一方、15日の値動きには急ピッチでの上昇への警戒感も垣間見えた。S&P500への影響度が大きい大手ハイテク株では、エヌビディア(NVDA)が15日までの週次で1.23%安となり、2025年2-4月期決算の発表があった5月26-30日週を起点とした週次での連騰は前週までの11でストップ。同様にAIサービスの提供基盤であるクラウド事業の成長が評価されて株価が上昇してきたマイクロソフト(MSFT)も週次で0.36%安となり、2週連続での下落となった。マグニフィセント・セブンと呼ばれる7社の中では、エヌビディアとマイクロソフトを除く5社は上昇している。

エヌビディア、メタ・プラットフォームズ、マイクロソフト、アルファベット、アマゾン・コム、テスラ、アップルの株価の推移のグラフ

高値に対する警戒感の背景には米国経済の見通しに対する不安もありそうだ。1日に発表された7月雇用統計は市場予想を大きく下回る悪い内容。14日発表の週次の失業保険関連統計では、3-9日週の新規失業保険申請件数が22.4万件となり、市場予想(22.5万件)をわずかに下回ったが、労働市場悪化への懸念はくすぶっている。

アメリカの新規失業保険申請件数と失業率の推移のグラフ

物価上昇に根強さ 労働市場悪化と同時進行の最悪シナリオも

また、米国経済をめぐっては物価上昇再燃への不安も改めて頭をもたげてきた。14日に発表された7月の卸売物価指数(PPI)の伸び率は前年同月比3.3%で、市場予想の2.5%を大きく上回る悪い結果。12日に発表された7月消費者物価指数(CPI)も食品とエネルギーを除いたコア指数の伸び率が市場予想を超えている。

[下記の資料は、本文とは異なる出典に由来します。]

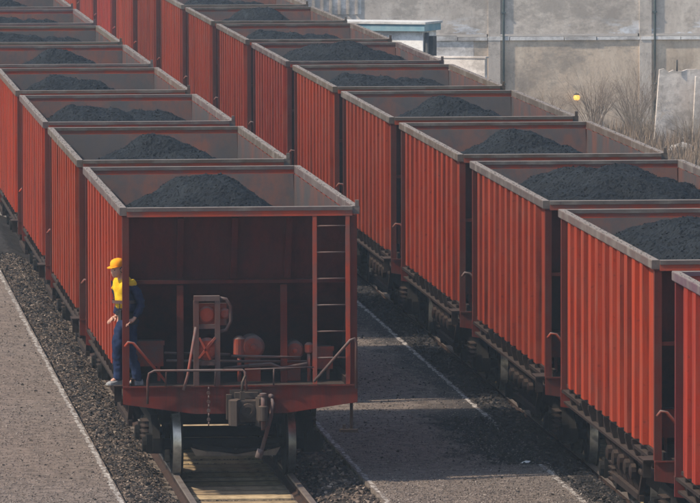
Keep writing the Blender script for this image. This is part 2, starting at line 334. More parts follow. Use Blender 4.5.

7月CPIは総合指数の伸び率では前月(6月)と同じ2.7%だったとはいえ、トランプ氏の高関税政策が物価上昇圧力となっている感は否めない。

アメリカのCPIとPPIの伸び率の推移のグラフ

FRBの利下げ見通しは後退 パウエル氏のジャクソン・ホールでの講演に注目 

このため米国経済の見通しには、労働市場の悪化と物価上昇の再燃が同時に起きる最悪シナリオもちらつく。こうした事態が現実になれば、FRBが利下げで経済活動を刺激したくても、物価上昇再燃を恐れて利下げに踏み切れないというジレンマに陥る可能性がある。FRBのパウエル氏は4月16日のシカゴでの講演では、「物価の安定がなければ、すべての米国民の利益となる強い労働市場を長期間にわたって達成することはできない」と発言。最悪シナリオのケースでは、物価上昇抑制を優先させて利下げには慎重になる見解を示したと受け止められ、当日のS&P500に前日比2.24%安の急落をもたらした。

実際、金融市場ではFRBの利下げに対する楽観拡大は止まっている。ブルームバーグによると、金融市場で見込まれている9月16、17日の連邦公開市場委員会(FOMC)後の政策金利の水準は15日段階で4.114%で、現状の政策金利(4.25-4.50%、中間値4.375%)から0.261%ポイント低い水準。13日にはスコット・ベッセント財務長官が9月の0.5%利下げの必要性に言及し、金融市場では大幅利下げへの期待も強まったが、一方的な流れにはならなかったようだ。

FRBの政策金利の見通しの推移のグラフ

こうした中、週明け以降の株式市場では、米国東部時間22日午前10時(日本時間22日午後11時)に、ジャクソン・ホールで行われるパウエル氏の講演に注目が集まる。パウエル氏が足元の物価上昇についてトランプ関税による「一過性」の現象である可能性に軸足を置けば、利下げ期待を高めてS&P500の追い風になる一方、「不透明感」を強調すればパウエル氏の利下げへの慎重姿勢が悪材料視されることも考えられる。パウエル講演に向けた18日以降のS&P500の値動きは上昇の勢いが衰えることも想定されそうだ。